4.5. Verder moet vastgesteld worden dat de deskundige Kraan betrokkene in zijn brief van 22 december 2010 op grond van het protocol COPD belastbaar acht om in een volledige dagtaak werkzaam te zijn zij het slechts met lichte werkzaamheden. Het feit dat deze deskundige een voorkeur heeft voor een belastbaarheid van betrokkene gedurende minder uren per dag laat onverlet de geschiktheid voor werk in een volledige dagtaak. Voorts is niet gebleken dat de deskundige de door hem als wenselijk omschreven duurbelasting vanuit preventief oogpunt medisch noodzakelijk acht, zoals namens betrokkene is aangevoerd. Daarbij is van belang dat op grond van de hiervoor genoemde uitgangspunten van het protocol COPD geen aanwijzingen bestaan voor een urenbeperking en de deskundige ook geenszins heeft gemotiveerd dat bij betrokkene sprake is van omstandigheden die ertoe nopen af te wijken van die uitgangspunten. Ook overigens is daarvan niet gebleken. Het feit dat betrokkene slecht reageert op inhalatiemedicatie en die daarom niet gebruikt, kan niet als een zodanige omstandigheid aangemerkt worden, nu de deskundige Kraan daarmee blijkens zijn rapportage bekend was en hij daaraan in zijn conclusies geen specifieke aandacht heeft besteed.

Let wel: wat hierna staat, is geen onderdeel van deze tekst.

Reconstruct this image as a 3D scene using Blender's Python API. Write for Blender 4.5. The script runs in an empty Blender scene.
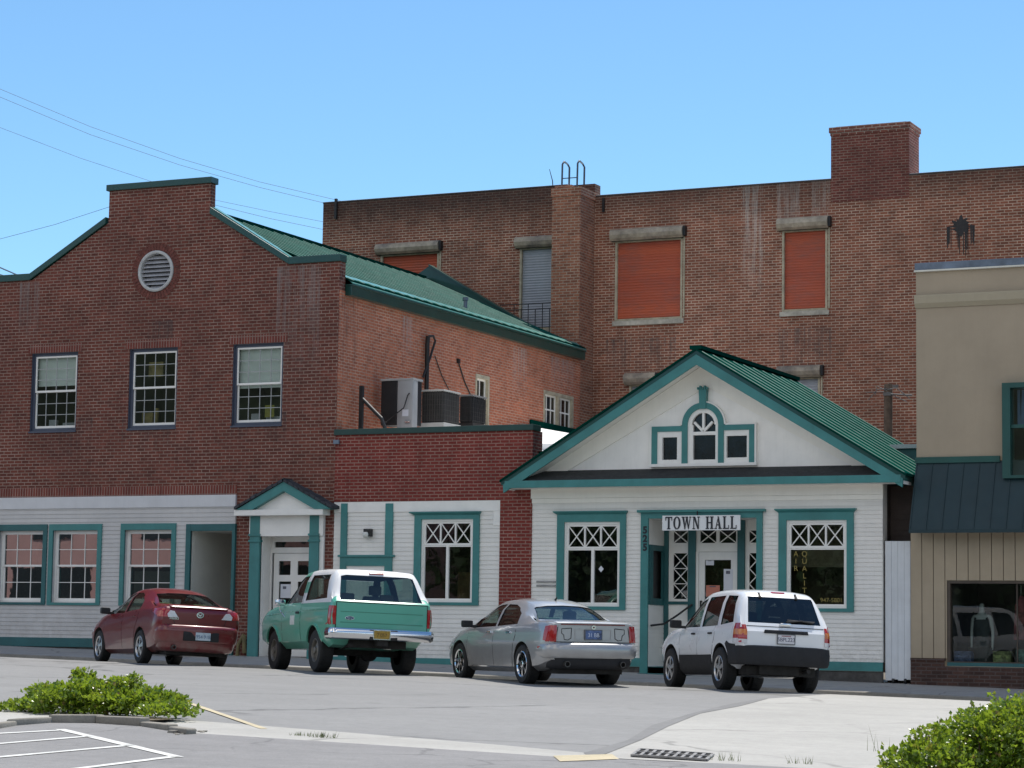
import bpy, bmesh, math, random
from mathutils import Vector, Matrix
from mathutils.bvhtree import BVHTree
random.seed(7)
SC = bpy.context.scene
COL = SC.collection
R = math.radians

# ------------------------------------------------------------------ camera
FPX, PITCH, ROLL, YAW = 2400.3, 0.10634884, -0.01493786, 0.44357914
EYE = Vector((0, 0, 1.65))
FW = Vector((-math.sin(YAW)*math.cos(PITCH), math.cos(YAW)*math.cos(PITCH), math.sin(PITCH)))
_r0 = Vector((math.cos(YAW), math.sin(YAW), 0)); _u0 = _r0.cross(FW)
RT = math.cos(ROLL)*_r0 - math.sin(ROLL)*_u0
UP = math.sin(ROLL)*_r0 + math.cos(ROLL)*_u0
cam = bpy.data.cameras.new('camera'); camo = bpy.data.objects.new('camera', cam); COL.objects.link(camo)
cam.sensor_width = 36; cam.lens = FPX/1024*36; cam.clip_start = .1; cam.clip_end = 3000
camo.matrix_world = Matrix(((RT.x, UP.x, -FW.x, EYE.x), (RT.y, UP.y, -FW.y, EYE.y), (RT.z, UP.z, -FW.z, EYE.z), (0, 0, 0, 1)))
SC.camera = camo
SC.render.resolution_x, SC.render.resolution_y = 1024, 768

# ------------------------------------------------------------------ light
SUN_AZ, SUN_EL = R(3), R(66)          # azimuth from +Y towards +X
world = bpy.data.worlds.new('World'); SC.world = world; world.use_nodes = True
wn = world.node_tree.nodes; wl = world.node_tree.links
bg = wn['Background']
sky = wn.new('ShaderNodeTexSky'); sky.sky_type = 'NISHITA'; sky.sun_disc = False
sky.sun_elevation = SUN_EL; sky.sun_rotation = SUN_AZ
sky.altitude = 1400; sky.air_density = 1.0; sky.dust_density = 0.15; sky.ozone_density = 3.0
# clear deep blue ahead, bright unseen cloud added behind the viewer to fill the shaded fronts
def wm(op, a, b, clamp=False):
    n = wn.new('ShaderNodeMath'); n.operation = op; n.use_clamp = clamp
    for i, x in enumerate((a, b)):
        if isinstance(x, (int, float)): n.inputs[i].default_value = x
        else: wl.new(x, n.inputs[i])
    return n.outputs[0]
wt = wn.new('ShaderNodeTexCoord'); wsep = wn.new('ShaderNodeSeparateXYZ'); wl.new(wt.outputs['Generated'], wsep.inputs[0])
tint = wn.new('ShaderNodeMix'); tint.data_type = 'RGBA'; tint.blend_type = 'MULTIPLY'; tint.inputs[0].default_value = 1
wl.new(sky.outputs[0], tint.inputs[6]); tint.inputs[7].default_value = (.73, .93, .96, 1)
cn = wn.new('ShaderNodeTexNoise'); cn.inputs['Scale'].default_value = 2.6; cn.inputs['Detail'].default_value = 7; cn.inputs['Roughness'].default_value = .6; wl.new(wt.outputs['Generated'], cn.inputs['Vector'])
cr_ = wn.new('ShaderNodeValToRGB'); cr_.color_ramp.elements[0].position = .46; cr_.color_ramp.elements[1].position = .62; wl.new(cn.outputs['Fac'], cr_.inputs[0])
side_ = wm('MULTIPLY', wm('MULTIPLY', wm('ADD', wsep.outputs[1], .05), -2.2, True), wm('MULTIPLY', wsep.outputs[2], 5.0, True))
cmask = wm('MULTIPLY', cr_.outputs[0], side_, True)
cm_ = wn.new('ShaderNodeMix'); cm_.data_type = 'RGBA'; wl.new(cmask, cm_.inputs[0]); wl.new(tint.outputs[2], cm_.inputs[6]); cm_.inputs[7].default_value = (9.6, 9.0, 8.2, 1)
wl.new(cm_.outputs[2], bg.inputs['Color']); bg.inputs['Strength'].default_value = 0.115
sun = bpy.data.lights.new('sun', 'SUN'); sun.energy = 3.7; sun.angle = R(.5); sun.color = (1, .95, .87)
suno = bpy.data.objects.new('sun', sun); COL.objects.link(suno)
sd = Vector((math.sin(SUN_AZ)*math.cos(SUN_EL), math.cos(SUN_AZ)*math.cos(SUN_EL), math.sin(SUN_EL)))
suno.rotation_euler = sd.to_track_quat('Z', 'Y').to_euler()
SC.view_settings.view_transform = 'Standard'; SC.view_settings.look = 'None'
SC.view_settings.exposure = 0.6; SC.view_settings.gamma = 1

# ------------------------------------------------------------------ where things stand
def ray(px, py): return FW + ((px-512)/FPX)*RT - ((py-384)/FPX)*UP
def F(px, py, n=47.0):                 # (u, z) of a measured point on the facade plane y = n
    d = ray(px, py); t = n/d.y; return d.x*t, 1.65+d.z*t
def D(px, py, u):                      # (n, z) of a measured point on a side wall x = u
    d = ray(px, py); t = u/d.x; return d.y*t, 1.65+d.z*t
def road_z(u, n):
    uu = max(-140, min(90, u))
    return -.02*uu + .0145*max(-60, min(n, 39.3)) - .035*max(0, min(n, 44.2)-39.3)
def walk_z(u, n):
    uu = max(-140, min(90, u)); return -.02*uu + .50 + .046*(n-44.2)
def G(px, py):                         # (u, n) of a measured point on the road plane (n < 39.3)
    d = ray(px, py); k = d.z + .02*d.x - .0145*d.y; t = -1.65/k
    return d.x*t, d.y*t
def box_from(px0, py0, px1, py1, n=47.0):
    a, b, c, d = F(px0, py0, n), F(px1, py0, n), F(px0, py1, n), F(px1, py1, n)
    return (a[0]+c[0])/2, (b[0]+d[0])/2, (c[1]+d[1])/2, (a[1]+b[1])/2      # u0,u1,z0,z1

# ------------------------------------------------------------------ object helpers
def setp(o, label=None, cat=None, group=None, kind=None):
    if label: o['label'] = label
    if cat: o['category'] = cat
    if group: o['group'] = group
    if kind: o['kind'] = kind
    return o
def thing(name, label, cat, loc=(0, 0, 0), rot=None, group=None):
    o = bpy.data.objects.new(name, None); COL.objects.link(o); o.location = loc
    o.empty_display_size = .2
    if rot is not None: o.rotation_euler = rot
    o['world_coords'] = 0 if rot is not None else 1
    return setp(o, label, cat, group)
def root_of(p):
    while p.parent: p = p.parent
    return p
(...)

4.6. Wat betreft de overige door betrokkene gehandhaafde bezwaren tegen de medische grondslag van het bestreden besluit, moet vastgesteld worden dat het dossier geen gegevens bevat die de conclusie kunnen rechtvaardigen dat de verzekeringsartsen van het Uwv de lichamelijke gesteldheid van betrokkene op de datum in geding niet correct hebben vastgesteld. In hoger beroep heeft betrokkene zijn standpunt niet nader onderbouwd aan de hand van objectief-medische gegevens, bijvoorbeeld afkomstig van de hem behandelende artsen.
4.7. Ten aanzien van de medische geschiktheid van de geduide functies is door de bezwaararbeidsdeskundige voldoende gemotiveerd dat betrokkene ondanks de voor hem vastgestelde beperkingen in staat kan worden geacht deze functies in een volledige dagtaak te vervullen. Betrokkene heeft tegen de geselecteerde functies geen specifieke bezwaren meer aangevoerd.
4.8. Uit hetgeen hiervoor is overwogen onder 4.1 tot en met 4.7 vloeit voort dat het hoger beroep van het Uwv slaagt, de aangevallen uitspraak voor vernietiging in aanmerking komt en het beroep tegen het bestreden besluit alsnog ongegrond verklaard dient te worden. Het hoger beroep van betrokkene slaagt niet.
5. Voor een proceskostenveroordeling ziet de Raad geen aanleiding.
BESLISSING
De Centrale Raad van Beroep
- vernietigt de aangevallen uitspraak;
- verklaart het beroep tegen het besluit van 3 september 2009 ongegrond.
Deze uitspraak is gedaan door T.L. de Vries als voorzitter en C.C.W. Lange en C.P.M. van de Kerkhof als leden in tegenwoordigheid van K.E. Haan als griffier. De beslissing is uitgesproken in het openbaar op 11 januari 2013.